◆ Stored data ◆
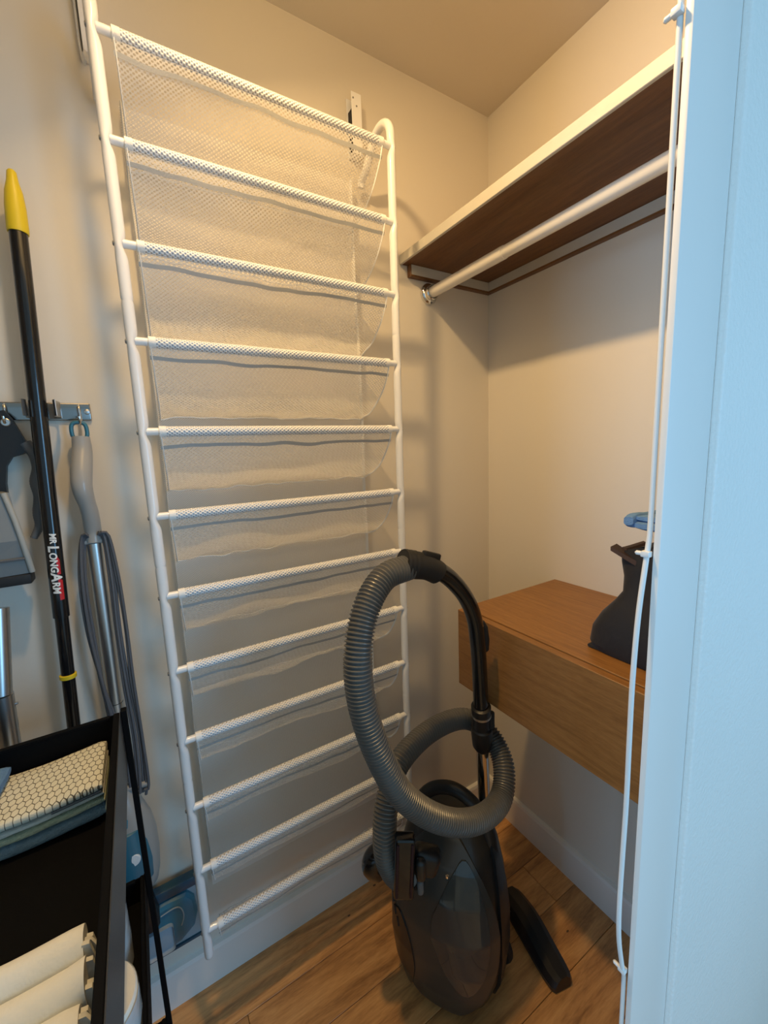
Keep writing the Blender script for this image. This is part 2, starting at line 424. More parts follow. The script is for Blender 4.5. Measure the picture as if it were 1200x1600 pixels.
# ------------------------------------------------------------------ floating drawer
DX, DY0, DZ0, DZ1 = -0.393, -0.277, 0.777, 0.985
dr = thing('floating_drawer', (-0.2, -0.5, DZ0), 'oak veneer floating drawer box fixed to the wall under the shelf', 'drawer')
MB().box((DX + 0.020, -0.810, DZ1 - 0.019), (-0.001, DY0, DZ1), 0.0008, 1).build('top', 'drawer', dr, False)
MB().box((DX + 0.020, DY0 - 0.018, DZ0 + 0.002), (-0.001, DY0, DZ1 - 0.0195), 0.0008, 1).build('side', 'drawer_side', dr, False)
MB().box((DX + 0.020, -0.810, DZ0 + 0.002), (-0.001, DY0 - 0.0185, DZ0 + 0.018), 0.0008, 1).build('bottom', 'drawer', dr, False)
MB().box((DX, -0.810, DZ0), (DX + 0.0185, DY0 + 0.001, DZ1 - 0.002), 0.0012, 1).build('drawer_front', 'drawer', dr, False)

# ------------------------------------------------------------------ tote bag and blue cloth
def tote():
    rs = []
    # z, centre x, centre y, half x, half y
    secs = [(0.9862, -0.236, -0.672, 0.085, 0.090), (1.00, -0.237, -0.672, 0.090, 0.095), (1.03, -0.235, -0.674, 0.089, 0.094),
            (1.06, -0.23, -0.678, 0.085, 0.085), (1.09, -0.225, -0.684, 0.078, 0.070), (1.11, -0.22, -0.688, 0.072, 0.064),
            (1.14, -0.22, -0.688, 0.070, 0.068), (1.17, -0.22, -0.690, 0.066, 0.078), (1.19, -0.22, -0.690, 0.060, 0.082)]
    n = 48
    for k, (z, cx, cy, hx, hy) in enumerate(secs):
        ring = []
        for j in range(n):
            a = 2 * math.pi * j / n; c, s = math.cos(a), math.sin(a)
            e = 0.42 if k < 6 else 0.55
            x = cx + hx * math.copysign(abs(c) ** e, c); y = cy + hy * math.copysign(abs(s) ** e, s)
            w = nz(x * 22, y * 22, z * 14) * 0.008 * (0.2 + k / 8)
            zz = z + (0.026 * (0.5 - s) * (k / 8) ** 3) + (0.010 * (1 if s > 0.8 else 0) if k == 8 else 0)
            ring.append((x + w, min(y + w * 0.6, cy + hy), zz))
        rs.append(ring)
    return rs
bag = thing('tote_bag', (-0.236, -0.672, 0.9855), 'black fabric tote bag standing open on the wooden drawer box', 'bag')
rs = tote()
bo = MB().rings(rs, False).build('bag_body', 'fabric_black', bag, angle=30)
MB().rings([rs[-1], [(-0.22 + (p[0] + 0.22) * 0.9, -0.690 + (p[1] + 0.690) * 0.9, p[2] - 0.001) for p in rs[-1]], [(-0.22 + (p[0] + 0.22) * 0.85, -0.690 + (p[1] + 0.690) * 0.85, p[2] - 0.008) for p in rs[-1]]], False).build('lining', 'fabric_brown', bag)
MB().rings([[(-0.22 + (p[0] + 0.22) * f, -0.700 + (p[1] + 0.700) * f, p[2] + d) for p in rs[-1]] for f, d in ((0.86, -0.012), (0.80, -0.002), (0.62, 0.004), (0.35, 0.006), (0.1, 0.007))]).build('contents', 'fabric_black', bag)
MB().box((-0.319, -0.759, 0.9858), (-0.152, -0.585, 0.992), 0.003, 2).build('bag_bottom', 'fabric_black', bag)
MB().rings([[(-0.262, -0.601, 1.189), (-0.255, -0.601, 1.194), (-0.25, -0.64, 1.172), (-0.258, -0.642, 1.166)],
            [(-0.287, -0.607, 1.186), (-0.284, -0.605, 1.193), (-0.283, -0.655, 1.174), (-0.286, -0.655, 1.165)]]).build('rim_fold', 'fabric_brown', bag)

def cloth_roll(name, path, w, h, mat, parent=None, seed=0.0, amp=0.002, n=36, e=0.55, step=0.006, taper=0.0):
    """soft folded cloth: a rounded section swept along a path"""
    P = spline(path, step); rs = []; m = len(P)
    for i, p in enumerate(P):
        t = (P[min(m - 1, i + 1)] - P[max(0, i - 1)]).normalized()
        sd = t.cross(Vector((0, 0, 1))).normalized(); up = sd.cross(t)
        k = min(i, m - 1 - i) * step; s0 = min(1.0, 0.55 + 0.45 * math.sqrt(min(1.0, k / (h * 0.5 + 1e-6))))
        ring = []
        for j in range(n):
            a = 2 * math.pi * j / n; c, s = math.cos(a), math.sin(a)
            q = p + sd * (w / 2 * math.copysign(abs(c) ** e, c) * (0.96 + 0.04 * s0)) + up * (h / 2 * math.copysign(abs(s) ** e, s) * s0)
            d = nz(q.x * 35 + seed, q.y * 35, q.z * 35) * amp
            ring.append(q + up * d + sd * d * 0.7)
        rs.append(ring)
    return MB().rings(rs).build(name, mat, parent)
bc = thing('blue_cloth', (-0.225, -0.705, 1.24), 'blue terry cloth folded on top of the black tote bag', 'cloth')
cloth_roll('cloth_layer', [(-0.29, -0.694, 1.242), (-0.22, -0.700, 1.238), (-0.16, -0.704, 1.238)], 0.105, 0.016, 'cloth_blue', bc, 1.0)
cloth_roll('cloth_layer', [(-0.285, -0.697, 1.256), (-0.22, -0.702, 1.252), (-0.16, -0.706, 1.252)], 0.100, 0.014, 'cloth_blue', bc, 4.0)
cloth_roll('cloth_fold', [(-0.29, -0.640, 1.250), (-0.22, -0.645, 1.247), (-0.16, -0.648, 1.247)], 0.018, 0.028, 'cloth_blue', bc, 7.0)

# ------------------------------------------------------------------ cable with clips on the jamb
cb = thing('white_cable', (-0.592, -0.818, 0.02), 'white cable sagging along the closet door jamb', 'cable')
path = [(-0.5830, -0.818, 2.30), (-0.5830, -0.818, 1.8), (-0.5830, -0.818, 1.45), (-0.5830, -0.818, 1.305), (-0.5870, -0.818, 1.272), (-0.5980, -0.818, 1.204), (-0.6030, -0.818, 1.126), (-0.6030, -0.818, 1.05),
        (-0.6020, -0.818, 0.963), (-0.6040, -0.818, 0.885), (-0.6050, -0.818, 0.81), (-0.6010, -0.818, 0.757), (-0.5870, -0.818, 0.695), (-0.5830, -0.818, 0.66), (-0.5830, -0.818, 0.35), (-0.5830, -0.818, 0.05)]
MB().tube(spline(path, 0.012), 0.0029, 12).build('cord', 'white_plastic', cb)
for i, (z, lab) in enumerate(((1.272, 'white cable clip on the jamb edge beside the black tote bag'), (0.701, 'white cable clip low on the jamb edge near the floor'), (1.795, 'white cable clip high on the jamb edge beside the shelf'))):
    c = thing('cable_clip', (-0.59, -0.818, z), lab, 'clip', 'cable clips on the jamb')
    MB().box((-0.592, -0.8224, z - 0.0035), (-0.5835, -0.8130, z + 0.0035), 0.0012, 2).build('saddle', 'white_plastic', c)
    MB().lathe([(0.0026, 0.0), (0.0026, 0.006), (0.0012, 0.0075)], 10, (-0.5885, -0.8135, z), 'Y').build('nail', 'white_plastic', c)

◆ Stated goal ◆
Copy the whole listing above word for word but do not carry over the pictures.

◆ Response to the task ◆
Keep writing the Blender script for this image. This is part 2, starting at line 424. More parts follow. The script is for Blender 4.5. Measure the picture as if it were 1200x1600 pixels.
# ------------------------------------------------------------------ floating drawer
DX, DY0, DZ0, DZ1 = -0.393, -0.277, 0.777, 0.985
dr = thing('floating_drawer', (-0.2, -0.5, DZ0), 'oak veneer floating drawer box fixed to the wall under the shelf', 'drawer')
MB().box((DX + 0.020, -0.810, DZ1 - 0.019), (-0.001, DY0, DZ1), 0.0008, 1).build('top', 'drawer', dr, False)
MB().box((DX + 0.020, DY0 - 0.018, DZ0 + 0.002), (-0.001, DY0, DZ1 - 0.0195), 0.0008, 1).build('side', 'drawer_side', dr, False)
MB().box((DX + 0.020, -0.810, DZ0 + 0.002), (-0.001, DY0 - 0.0185, DZ0 + 0.018), 0.0008, 1).build('bottom', 'drawer', dr, False)
MB().box((DX, -0.810, DZ0), (DX + 0.0185, DY0 + 0.001, DZ1 - 0.002), 0.0012, 1).build('drawer_front', 'drawer', dr, False)

# ------------------------------------------------------------------ tote bag and blue cloth
def tote():
    rs = []
    # z, centre x, centre y, half x, half y
    secs = [(0.9862, -0.236, -0.672, 0.085, 0.090), (1.00, -0.237, -0.672, 0.090, 0.095), (1.03, -0.235, -0.674, 0.089, 0.094),
            (1.06, -0.23, -0.678, 0.085, 0.085), (1.09, -0.225, -0.684, 0.078, 0.070), (1.11, -0.22, -0.688, 0.072, 0.064),
            (1.14, -0.22, -0.688, 0.070, 0.068), (1.17, -0.22, -0.690, 0.066, 0.078), (1.19, -0.22, -0.690, 0.060, 0.082)]
    n = 48
    for k, (z, cx, cy, hx, hy) in enumerate(secs):
        ring = []
        for j in range(n):
            a = 2 * math.pi * j / n; c, s = math.cos(a), math.sin(a)
            e = 0.42 if k < 6 else 0.55
            x = cx + hx * math.copysign(abs(c) ** e, c); y = cy + hy * math.copysign(abs(s) ** e, s)
            w = nz(x * 22, y * 22, z * 14) * 0.008 * (0.2 + k / 8)
            zz = z + (0.026 * (0.5 - s) * (k / 8) ** 3) + (0.010 * (1 if s > 0.8 else 0) if k == 8 else 0)
            ring.append((x + w, min(y + w * 0.6, cy + hy), zz))
        rs.append(ring)
    return rs
bag = thing('tote_bag', (-0.236, -0.672, 0.9855), 'black fabric tote bag standing open on the wooden drawer box', 'bag')
rs = tote()
bo = MB().rings(rs, False).build('bag_body', 'fabric_black', bag, angle=30)
MB().rings([rs[-1], [(-0.22 + (p[0] + 0.22) * 0.9, -0.690 + (p[1] + 0.690) * 0.9, p[2] - 0.001) for p in rs[-1]], [(-0.22 + (p[0] + 0.22) * 0.85, -0.690 + (p[1] + 0.690) * 0.85, p[2] - 0.008) for p in rs[-1]]], False).build('lining', 'fabric_brown', bag)
MB().rings([[(-0.22 + (p[0] + 0.22) * f, -0.700 + (p[1] + 0.700) * f, p[2] + d) for p in rs[-1]] for f, d in ((0.86, -0.012), (0.80, -0.002), (0.62, 0.004), (0.35, 0.006), (0.1, 0.007))]).build('contents', 'fabric_black', bag)
MB().box((-0.319, -0.759, 0.9858), (-0.152, -0.585, 0.992), 0.003, 2).build('bag_bottom', 'fabric_black', bag)
MB().rings([[(-0.262, -0.601, 1.189), (-0.255, -0.601, 1.194), (-0.25, -0.64, 1.172), (-0.258, -0.642, 1.166)],
            [(-0.287, -0.607, 1.186), (-0.284, -0.605, 1.193), (-0.283, -0.655, 1.174), (-0.286, -0.655, 1.165)]]).build('rim_fold', 'fabric_brown', bag)

def cloth_roll(name, path, w, h, mat, parent=None, seed=0.0, amp=0.002, n=36, e=0.55, step=0.006, taper=0.0):
    """soft folded cloth: a rounded section swept along a path"""
    P = spline(path, step); rs = []; m = len(P)
    for i, p in enumerate(P):
        t = (P[min(m - 1, i + 1)] - P[max(0, i - 1)]).normalized()
        sd = t.cross(Vector((0, 0, 1))).normalized(); up = sd.cross(t)
        k = min(i, m - 1 - i) * step; s0 = min(1.0, 0.55 + 0.45 * math.sqrt(min(1.0, k / (h * 0.5 + 1e-6))))
        ring = []
        for j in range(n):
            a = 2 * math.pi * j / n; c, s = math.cos(a), math.sin(a)
            q = p + sd * (w / 2 * math.copysign(abs(c) ** e, c) * (0.96 + 0.04 * s0)) + up * (h / 2 * math.copysign(abs(s) ** e, s) * s0)
            d = nz(q.x * 35 + seed, q.y * 35, q.z * 35) * amp
            ring.append(q + up * d + sd * d * 0.7)
        rs.append(ring)
    return MB().rings(rs).build(name, mat, parent)
bc = thing('blue_cloth', (-0.225, -0.705, 1.24), 'blue terry cloth folded on top of the black tote bag', 'cloth')
cloth_roll('cloth_layer', [(-0.29, -0.694, 1.242), (-0.22, -0.700, 1.238), (-0.16, -0.704, 1.238)], 0.105, 0.016, 'cloth_blue', bc, 1.0)
cloth_roll('cloth_layer', [(-0.285, -0.697, 1.256), (-0.22, -0.702, 1.252), (-0.16, -0.706, 1.252)], 0.100, 0.014, 'cloth_blue', bc, 4.0)
cloth_roll('cloth_fold', [(-0.29, -0.640, 1.250), (-0.22, -0.645, 1.247), (-0.16, -0.648, 1.247)], 0.018, 0.028, 'cloth_blue', bc, 7.0)

# ------------------------------------------------------------------ cable with clips on the jamb
cb = thing('white_cable', (-0.592, -0.818, 0.02), 'white cable sagging along the closet door jamb', 'cable')
path = [(-0.5830, -0.818, 2.30), (-0.5830, -0.818, 1.8), (-0.5830, -0.818, 1.45), (-0.5830, -0.818, 1.305), (-0.5870, -0.818, 1.272), (-0.5980, -0.818, 1.204), (-0.6030, -0.818, 1.126), (-0.6030, -0.818, 1.05),
        (-0.6020, -0.818, 0.963), (-0.6040, -0.818, 0.885), (-0.6050, -0.818, 0.81), (-0.6010, -0.818, 0.757), (-0.5870, -0.818, 0.695), (-0.5830, -0.818, 0.66), (-0.5830, -0.818, 0.35), (-0.5830, -0.818, 0.05)]
MB().tube(spline(path, 0.012), 0.0029, 12).build('cord', 'white_plastic', cb)
for i, (z, lab) in enumerate(((1.272, 'white cable clip on the jamb edge beside the black tote bag'), (0.701, 'white cable clip low on the jamb edge near the floor'), (1.795, 'white cable clip high on the jamb edge beside the shelf'))):
    c = thing('cable_clip', (-0.59, -0.818, z), lab, 'clip', 'cable clips on the jamb')
    MB().box((-0.592, -0.8224, z - 0.0035), (-0.5835, -0.8130, z + 0.0035), 0.0012, 2).build('saddle', 'white_plastic', c)
    MB().lathe([(0.0026, 0.0), (0.0026, 0.006), (0.0012, 0.0075)], 10, (-0.5885, -0.8135, z), 'Y').build('nail', 'white_plastic', c)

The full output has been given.